Exercise goal
Go through the records line by line and work out how many lines hold the word "This". Answer with the number only.

Data records
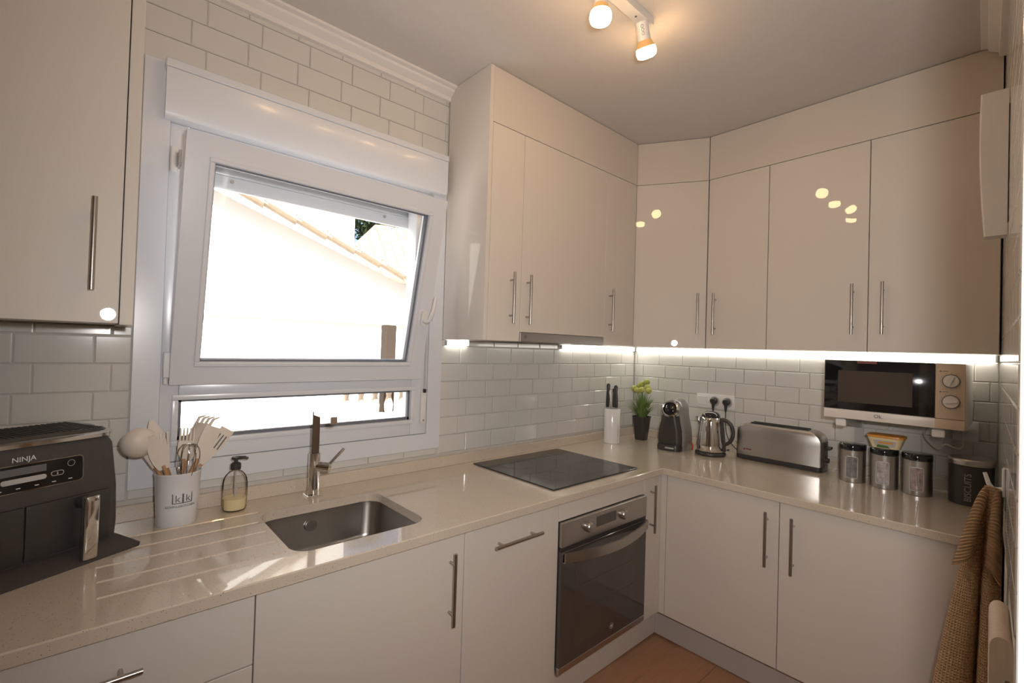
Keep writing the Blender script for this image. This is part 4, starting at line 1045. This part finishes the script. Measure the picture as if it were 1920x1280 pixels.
def canisters():
    def can(cx, cy, label, inner, rot):
        t = thing('canister', label, 'canister', (cx, cy, CT), group='steel storage canisters')
        r, h = .0515, .148
        bm = B(); lathe(bm, [(r-.002, 0), (r, .002), (r, h), (r-.001, h+.001)], (cx, cy, CT), 40); bd = obj('body', bm, M['steel'], t, smooth=True)
        bm = B(); lathe(bm, [(r+.001, h+.001), (r+.0015, h+.003), (r+.0015, h+.024), (r-.002, h+.029), (r-.012, h+.030), (.001, h+.0305)], (cx, cy, CT), 40); obj('lid', bm, M['darkchrome'] if False else M['blackgl'], t, smooth=True)
        a0 = math.atan2(-1.911-cy, -2.9-cx)+rot
        bm = B(); w, z0, z1 = .048, CT+.02, CT+.122
        o, i = rrect(-w/2, w/2, z0, z1, .007, 4), rrect(-w/2+.0032, w/2-.0032, z0+.0032, z1-.0032, .005, 4)
        mp = lambda pts, R: [(cx+R*math.cos(a0+u/r), cy+R*math.sin(a0+u/r), z) for u, z in pts]
        ring_strip(bm, [mp(i, r+.0004), mp(i, r+.003), mp(o, r+.0028), mp(o, r+.0002)], True, False); obj('window_rim', bm, M['lightgrey'], bd)
        bm = B(); bent(bm, (cx, cy), r, a0, w-.005, z0+.0025, z1-.0025, .0006); obj('window', bm, inner, bd)
    can(-.188, -1.338, 'steel canister with window, leftmost of the three', M['contents'], -.06)
    can(-.195, -1.459, 'steel canister with window, middle one under the margarine tub', M['contents2'], -.12)
    can(-.207, -1.575, 'steel canister with window, rightmost of the three', M['contents3'], -.03)
    cx, cy = -.195, -1.742; r = .0685
    t = thing('biscuit_tin', 'black biscuit tin with steel lid next to the right wall', 'tin', (cx, cy, CT))
    bm = B(); lathe(bm, [(r-.003, 0), (r, .002), (r, .158), (r-.002, .16)], (cx, cy, CT), 48); obj('body', bm, M['black'], t, smooth=True)
    bm = B(); lathe(bm, [(r+.001, .160), (r+.002, .162), (r+.002, .182), (r-.001, .186), (.001, .1865)], (cx, cy, CT), 48); obj('lid', bm, M['steel'], t, smooth=True)
    a0 = math.atan2(-1.911-cy, -2.9-cx)
    bm = text_bm('BISCUITS', .030, .0004)
    for v in bm.verts: v.co.x, v.co.y = -v.co.y*1.0+.008, v.co.x*.93
    bend_text(bm, (cx, cy), r+.0005, a0-.10, CT+.074); obj('lettering', bm, M['midgrey'], t)
    # margarine tub on the middle canister
    z = CT+.1787; cx, cy = -.197, -1.466
    t = thing('margarine_tub', 'margarine tub with orange lid on the middle canister', 'tub', (cx, cy, z))
    bm = B(); loft_rr(bm, [(cx-.034, cx+.034, cy-.05, cy+.05, .02, z), (cx-.045, cx+.045, cy-.066, cy+.066, .024, z+.047)]); bd = obj('body', bm, M['tubcream'], t, smooth=True)
    bm = B(); loft_rr(bm, [(cx-.047, cx+.047, cy-.068, cy+.068, .025, z+.0475), (cx-.049, cx+.049, cy-.07, cy+.07, .026, z+.05), (cx-.048, cx+.048, cy-.069, cy+.069, .026, z+.057), (cx-.043, cx+.043, cy-.064, cy+.064, .024, z+.059)]); obj('lid', bm, M['orange'], t, smooth=True)
    sl = lambda zz: cx-.034-.011*(zz-z)/.047-.0006
    bm = B(); ring_strip(bm, [[(sl(zz)-o, yy, zz) for yy, zz in ((cy+.034, z+.008), (cy-.034, z+.008), (cy-.042, z+.036), (cy+.042, z+.036))] for o in (0, .0006)]); lb = obj('label_band', bm, M['lightgrey'], bd)
    bm = B(); ring_strip(bm, [[(sl(zz)-o, yy, zz) for yy, zz in ((cy+.03, z+.003), (cy-.02, z+.003), (cy-.01, z+.014), (cy+.026, z+.016))] for o in (.0006, .0012)]); obj('label_leaf', bm, M['green'], bd)
    bm = B(); ring_strip(bm, [[(sl(zz)-o, yy, zz) for yy, zz in ((cy+.026, z+.022), (cy-.03, z+.022), (cy-.032, z+.03), (cy+.022, z+.03))] for o in (.0006, .0012)]); obj('label_stripe', bm, M['orange'], bd)
canisters()

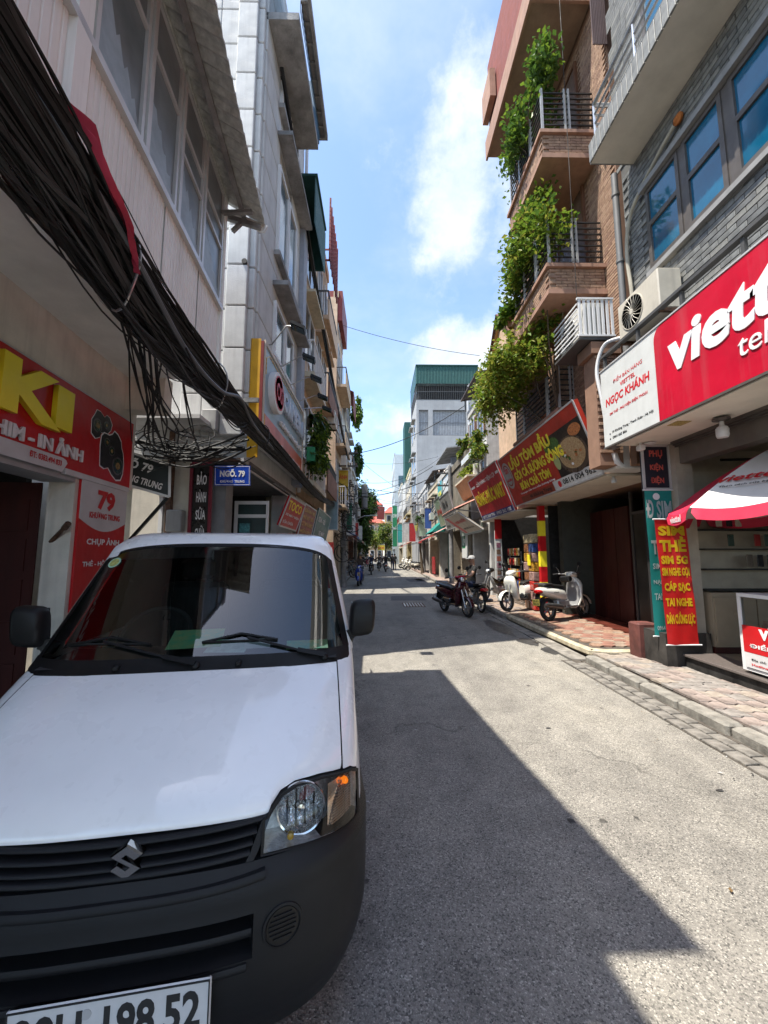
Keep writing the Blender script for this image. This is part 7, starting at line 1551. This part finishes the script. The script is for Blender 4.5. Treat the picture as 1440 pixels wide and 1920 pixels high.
y_ = mat('food_sign_yellow', (.85, .72, .05), .4)
rs['put']('LẨU TÔM BẦU', y_, .155, .67, .56, .27, bold=.05, off=.008); rs['put']('GỎI CÁ SƯƠNG SÔNG', y_, .17, .44, .62, .22, bold=.045, off=.008); rs['put']('BÚN CHẢ TÔM', y_, .20, .24, .40, .19, bold=.05, off=.008)
rs['put']('Fanpage: Lẩu tôm bầu Sương Sông', m_lettw, .16, .165, .46, .05, off=.008); rs['put']('0814 004 962', m_lettk, .68, .05, .28, .085, bold=.02, off=.008); rs['put']('40 Khương Trung', m_lettk, .27, .03, .28, .08, bold=.01, off=.008)
rs['disc'](m_lettr, .645, .085, .016, .05, .008)
for u, v, a, b_, mm, o in ((.845, .40, .125, .26, mat('bowl_rim', (.10, .07, .05), .3), .005), (.845, .42, .108, .215, mat('soup', (.50, .38, .22), .3, var=.4, scale=25, col2=(.30, .16, .07)), .007), (.70, .40, .028, .12, mat('gourd', (.42, .48, .22), .4), .006), (.73, .66, .05, .10, mat('herbs', (.08, .18, .04), .5, var=.5, scale=25), .005), (.93, .68, .05, .08, mat('prawn', (.55, .20, .07), .4, var=.4, scale=30), .005), (.66, .66, .03, .10, mat('lime_leaf', (.13, .26, .05), .5, var=.5, scale=30), .005)): rs['disc'](mm, u, v, a, b_, o, 'printed_food')
for k in range(16): 
    a = U(0, 6.28); r = U(.2, .85); rs['disc'](random.choice((MATS['herbs'], MATS['prawn'], m_lettw)), .845 + .1 * r * math.cos(a), .42 + .19 * r * math.sin(a), .010, .02, .009, 'printed_food', 9)
ms = tilt_sign('mart_sign', 'tilted red shop sign with yellow name and blue foot strip beyond the restaurant sign', (3.95, 14.6, 2.92), (3.95, 11.15, 2.92), (3.42, 11.2, 4.40), (3.42, 15.0, 4.48), mat('mart_red', (.62, .03, .035), .4, var=.2, scale=3, streak=.2), .08)
ms['patch'](mat('mart_blue', (.03, .04, .22), .4), .0, .0, 1, .12, 'blue_strip'); ms['put']('CỬA HÀNG TIỆN LỢI', m_lettw, .24, .74, .62, .13, bold=.02, off=.006); ms['put']('HOÀNG PHÚC MART', m_letty, .05, .33, .90, .34, bold=.04, off=.006); ms['put']('0972 868 396 - 0983 262 183', m_lettw, .06, .03, .88, .07, bold=.02, off=.008)
ms['patch'](m_lettw, .03, .78, .18, .83, 'white_dash', .006); ms['patch'](m_lettw, .90, .78, .98, .83, 'white_dash', .006)
box('soffit', m_offw, gh, 3.98, 4.9, 11.0, 15.0, 2.90, 2.94)
us_ = tilt_sign('under_awning_sign', 'white and red sign board lying tilted under the small tiled awning', (4.02, 17.9, 2.62), (4.02, 14.9, 2.62), (3.10, 15.1, 3.30), (3.10, 18.2, 3.36), mat('cream_sign', (.50, .44, .36), .5, var=.15, streak=.2), .05)
us_['patch'](m_bred, 0, .0, .18, 1, 'red_end'); us_['put']('PHONG NGUYỄN', m_lettr, .24, .55, .6, .22, bold=.02, off=.006); us_['put']('SIM SỐ ĐẸP - SỬA CHỮA', m_lettk, .24, .18, .6, .14, bold=.01, off=.006)
b = MB()
for k in range(9): y = 15.0 + k * .36; b.loft([[(3.9 - .95 * s, y + dy, 3.85 - .42 * s + .05 * math.sin(math.pi * dy / .36)) for dy in frange(0, .36, 4)] for s in (0, .5, 1)], closed=False)
ta = thing('tiled_awning', 'small pinkish tiled awning beyond the mart sign', 'awning', (3.9, 16, 3.6)); b.build('roof_tile', mat('pink_tile', (.42, .20, .15), .8, var=.3, streak=.2), ta); MB().beam((3.0, 15.0, 3.40), (3.0, 18.2, 3.40), .05, .05).beam((3.0, 15, 3.4), (3.95, 15, 3.3), .04, .04).build('frame', m_iron, ta)
# mart front: posts, snack racks
mp = thing('mart_post', 'red and yellow striped post at the mart entrance', 'post', (4.32, 10.25, .14)); 
for k in range(7): box('stripe', m_letty if k % 2 else m_bred, mp, 4.24, 4.40, 10.2, 10.34, .14 + k * .40, .14 + (k + 1) * .40 - .001)
pp = thing('picture_post', 'white post of goods pictures at the far side of the mart', 'post', (4.2, 13.75, .12)); box('board', m_vwh, pp, 4.10, 4.34, 13.7, 13.76, .12, 2.5); box('header', m_bred, pp, 4.10, 4.34, 13.69, 13.70, 2.2, 2.9)
for k in range(8): MB().bbox(4.15, 4.29, 13.69, 13.699, .25 + k * .235, .42 + k * .235, .002).build('picture', mat('goods_picture_%d' % (k % 3), (.2 + .1 * (k % 3), .12, .08 + .1 * (k % 2)), .5, var=.6, scale=30), pp)
box('shop_side', m_dark, gh, 4.7, 8, 10.66, 10.7, .1, 3); box('shop_back', mat('mart_back', (.16, .03, .025), .7, var=.4, scale=2), gh, 6.4, 6.5, 10.7, 13.8, .1, 3); box('shop_side', m_dark, gh, 4.3, 8, 14.0, 14.1, .1, 3)
rk = thing('snack_rack', 'rack of bright snack packets in front of the mart', 'rack', (4.4, 12.4, .14)); b = MB()
for y in (11.9, 12.9): b.cyl((4.35, y, .14), (4.35, y, 1.75), .015, n=6)
for z in (.5, .85, 1.2, 1.55): b.cyl((4.35, 11.9, z), (4.35, 12.9, z), .012, n=6)
b.build('rail', m_steel, rk); pc = [mat('packet_%d' % k, c, .3, var=.5, scale=18, spots=.5, spotcol=(.6, .6, .5, 1)) for k, c in enumerate(((.55, .28, .03), (.5, .03, .02), (.6, .5, .3), (.05, .10, .3), (.55, .42, .05), (.3, .12, .05)))]
for z in (.30, .62, .98, 1.32, 1.62):
    for k in range(7): MB().loft([[(4.26 + dx, 11.86 + k * .155 + dy, z + dz) for dx, dy in ((0, -.06), (-.03 * s, 0), (0, .06), (.03 * s, 0))] for dz, s in ((0, .2), (.06, 1), (.17, 1), (.23, .2))], True, True).build('packet', pc[random.randrange(3) if z > .9 else random.randrange(6)], rk, smooth=True)
dk = thing('goods_tower', 'wrapped stack of drinks and goods beside the striped post', 'goods', (4.35, 10.9, .14))
for k in range(8):
    for j in range(2): MB().bbox(4.20 + U(-.02, .02), 4.46, 10.65 + j * .34, 10.97 + j * .34, .15 + k * .26, .40 + k * .26, .02).build('carton', random.choice(pc + [mat('pink_wrap', (.4, .25, .22), .2, var=.4, scale=12)] * 4), dk)
MB().bbox(4.17, 4.19, 10.75, 10.95, 1.35, 1.65, .004).build('yellow_price_card', m_letty, dk)
# plants on the brick balconies
shrub('grey-green shrub filling the highest brick balcony', (3.2, 7.4, 9.62), (3.18, 7.4, 10.75), (.50, 1.15, 1.05), 2500, .12, (1, 2, 1), 16, 'balcony_shrub')
shrub('bright green shrub on the middle brick balcony', (3.3, 7.3, 6.9), (3.13, 7.3, 7.95), (.54, 1.15, .95), 4000, .12, (2, 2, 3, 1), 20, 'balcony_shrub')
shrub('small spiky plant at the far corner of the middle balcony', (3.1, 8.5, 6.9), (3.0, 8.55, 7.3), (.22, .3, .35), 420, .2, (1, 2), 6, 'balcony_shrub')
lt = shrub('loose yellow-green tree spilling over the lowest brick balcony', (3.95, 8.8, 4.69), (3.22, 9.2, 6.0), (.66, 2.5, 1.0), 6000, .13, (2, 3, 3, 2), 34, 'balcony_tree', True, cat='tree')
foliage(lt, (3.35, 7.4, 6.5), (.36, .5, .5), 600, .11, (2, 3, 1), 12, 'upper_foliage', droop=.2); foliage(lt, (3.1, 11.9, 5.0), (.35, .8, .55), 900, .13, (2, 3, 1), 12, 'lower_foliage', droop=.5)
stems(lt, (3.85, 8.0, 4.69), [(3.2, 6.9, 6.4), (3.4, 6.7, 6.1), (3.1, 7.2, 5.9)], .03, 'limb')
wire('thin vertical cord hanging in front of the upper brick balconies', (3.45, 6.3, 13), (3.45, 6.3, 5.9), 0, .006, None, name='vertical_wire')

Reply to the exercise
2